この状況に鑑み、昨年施行の改正GMP省令において、“教育訓練の実効性の評価”が新たにGMP要件として規定されました。詳しくは、第19条(教育訓練)に新設された第4号の次の規定に拠ります。「教育訓練の実効性を定期的に評価し、必要に応じて改善を図るとともに、その記録を作成し、これを保管すること。」このことは、GMP査察における調査対象事項として“教育訓練の実効性の評価”がこれまで以上に重要になったことを意味します。

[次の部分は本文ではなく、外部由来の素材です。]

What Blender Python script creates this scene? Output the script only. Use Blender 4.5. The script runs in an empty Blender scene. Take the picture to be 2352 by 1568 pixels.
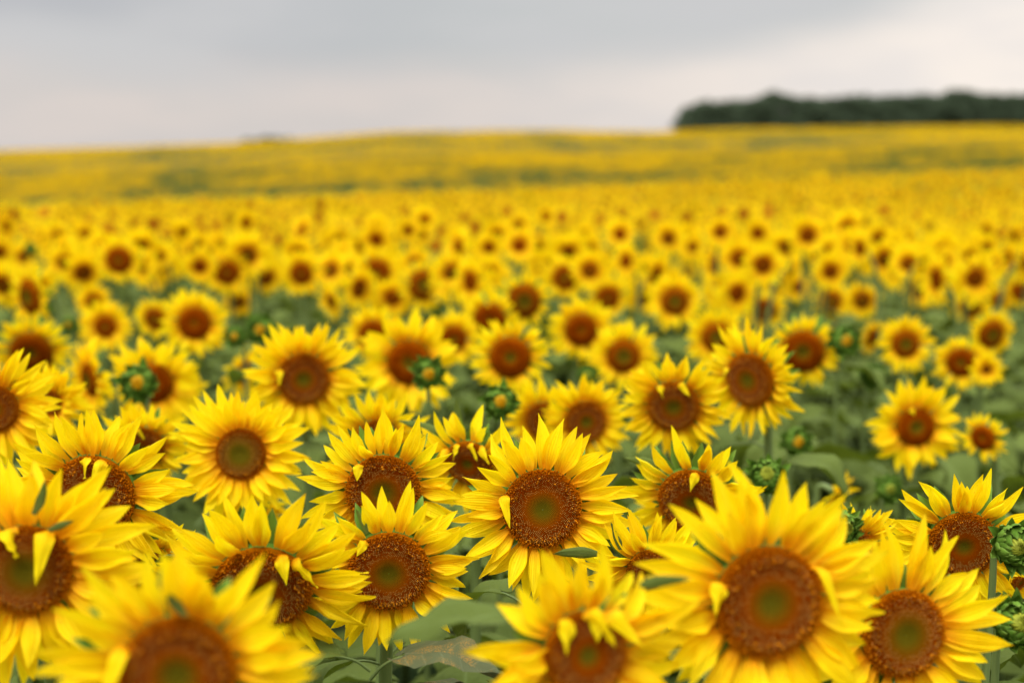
import bpy, math, random
import numpy as np
from mathutils import Matrix, Vector
C = bpy.context
S = C.scene
COL = S.collection
rad = math.radians

# ------------------------------------------------------------------ camera
FX = 3267.0            # focal length in units of a 2352 px wide picture
CAMZ = 2.03
PITCH = rad(7.12)
cam_d = bpy.data.cameras.new('camera'); cam = bpy.data.objects.new('camera', cam_d); COL.objects.link(cam)
cam.location = (0, 0, CAMZ); cam.rotation_euler = (rad(90) - PITCH, 0, 0)
cam_d.sensor_width = 36; cam_d.lens = 50; cam_d.clip_end = 6000; cam_d.clip_start = 0.05
cam_d.dof.use_dof = True; cam_d.dof.focus_distance = 2.17; cam_d.dof.aperture_fstop = 2.15
S.camera = cam

# ------------------------------------------------------------------ world and sun
SUN_EL, SUN_AZ = rad(58), rad(205)      # azimuth clockwise from +Y: behind the camera, a little left
w = bpy.data.worlds.new('World'); S.world = w; w.use_nodes = True
nt = w.node_tree; nt.nodes.clear()
def N(t, kind, **kw):
    n = t.nodes.new(kind)
    for k, v in kw.items(): setattr(n, k, v)
    return n
def M(t, op, a, b=None, c=None, clamp=False):
    n = t.nodes.new('ShaderNodeMath'); n.operation = op; n.use_clamp = clamp
    for i, v in enumerate((a, b, c)):
        if v is None: continue
        if isinstance(v, (int, float)): n.inputs[i].default_value = v
        else: t.links.new(v, n.inputs[i])
    return n.outputs[0]
def MIX(t, f, a, b, blend='MIX'):
    n = t.nodes.new('ShaderNodeMix'); n.data_type = 'RGBA'; n.blend_type = blend
    for i, v in ((0, f), (6, a), (7, b)):
        if isinstance(v, (int, float)): n.inputs[i].default_value = v
        elif isinstance(v, tuple): n.inputs[i].default_value = (*v, 1)
        else: t.links.new(v, n.inputs[i])
    return n.outputs[2]
def SMOOTH(t, x, lo, hi, a=0.0, b=1.0):
    n = t.nodes.new('ShaderNodeMapRange'); n.interpolation_type = 'SMOOTHSTEP'
    t.links.new(x, n.inputs[0])
    for i, v in enumerate((lo, hi, a, b)): n.inputs[i + 1].default_value = v
    return n.outputs[0]
def NOISE(t, vec, scale, detail=3, rough=.5):
    n = t.nodes.new('ShaderNodeTexNoise'); n.inputs['Scale'].default_value = scale
    n.inputs['Detail'].default_value = detail; n.inputs['Roughness'].default_value = rough
    if vec is not None: t.links.new(vec, n.inputs['Vector'])
    return n.outputs[0]
sky = N(nt, 'ShaderNodeTexSky', sky_type='NISHITA', sun_disc=False)
sky.sun_elevation = SUN_EL; sky.sun_rotation = SUN_AZ; sky.dust_density = 3
bg1 = N(nt, 'ShaderNodeBackground'); bg1.inputs[1].default_value = 0.1
nt.links.new(sky.outputs[0], bg1.inputs[0])
tc = N(nt, 'ShaderNodeTexCoord'); sp = N(nt, 'ShaderNodeSeparateXYZ'); nt.links.new(tc.outputs['Generated'], sp.inputs[0])
X, Y, Z = sp.outputs
az = M(nt, 'ARCTAN2', X, Y)
el = M(nt, 'ARCSINE', Z)
cb = N(nt, 'ShaderNodeCombineXYZ'); nt.links.new(M(nt, 'MULTIPLY', az, 1.0), cb.inputs[0]); nt.links.new(M(nt, 'MULTIPLY', el, 3.2), cb.inputs[1])
n1 = NOISE(nt, cb.outputs[0], 3.2, 4, .45)
n2 = NOISE(nt, cb.outputs[0], 9.0, 3, .5)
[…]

換言すれば、この第4号の規定を法的根拠として査察が行われ、不備が認められた場合は重大な欠陥として指摘される可能性が高いということになります。

“GMP教育(教育訓練)の実効性の評価や確保”については、すでに各社で検討され、関連のSOPや記録に反映されている企業も少なくないと思われますが、その対応状況は企業により様々と推察されます。中には形式的な対応に留まっているケースがあるかも知れません。一般に、教育の効果を評価する上で最も簡単な方法は筆記試験(テスト)を行うことであり、学校教育などにおいては多くをこれに頼っているのが現状と思われます。人間の能力は多様であり、本来、様々な側面から確認する必要がありますが、結果が数値として確認でき優劣の判断が明解であること、また、公平性や公正性が保たれるという点などが、テストが能力評価に多用される理由と考えられます。

では、GMP教育の効果は何をもって計ればよいでしょう。GMPが職員に求める能力は知識そのものではなく、習得した知識を担当する業務に的確に応用・活用することにあります。よって、テストによる知識レベルの確認だけでは不十分であることは自明です。製造工程に沿った一連の操作や試験検査の手技が確実に行えるようになって初めて、教育は意味をなします。こう考えると、GMP教育の進め方や実効性評価の考え方は自ずと整理されるのではないでしょうか。つまり、各職員に求められる能力・技術を予め設定し、それに対応した教育プログラムを策定し、そのプログラムに沿った教育を実行する。そして最後に、個々の職員に求められる“知識の獲得”と“操作・手技の実践”の度合いを評価する。

実効性の評価はこの最後の段階にあたるわけですが、“知識の習得”に関しては上記のようにテストによる確認で概ね間に合うでしょう。問題は、“操作・手技”の実践力の評価ですが、基本的には次のような進め方が考えられます。製造業務においては、例えば、秤量などの単位操作の取得を目的とした訓練(OJT)の後の実際の操作に関するテストにおいて、“正しい作業流れと操作のポイント”が的確に実践できたか否かを指導者が観察して評価する。この場合、5段階などで評価ポイントと評点を設定し、点数を付与することによる数値化による評価が望まれます。

試験検査の場合も同様に、液体クロマトグラフィーによる有効成分含量の定量試験などにおいては、成分ごと或いは製品ごとに、“所定の試験の流れと手技のポイント”が正しく実行できるか否かを評価する、といったことが基本になるのではないでしょうか。なお、こういった実効性評価の手順や考え方を関連のSOPや資格認定システムに反映させておくことが重要となることは言うまでもありません。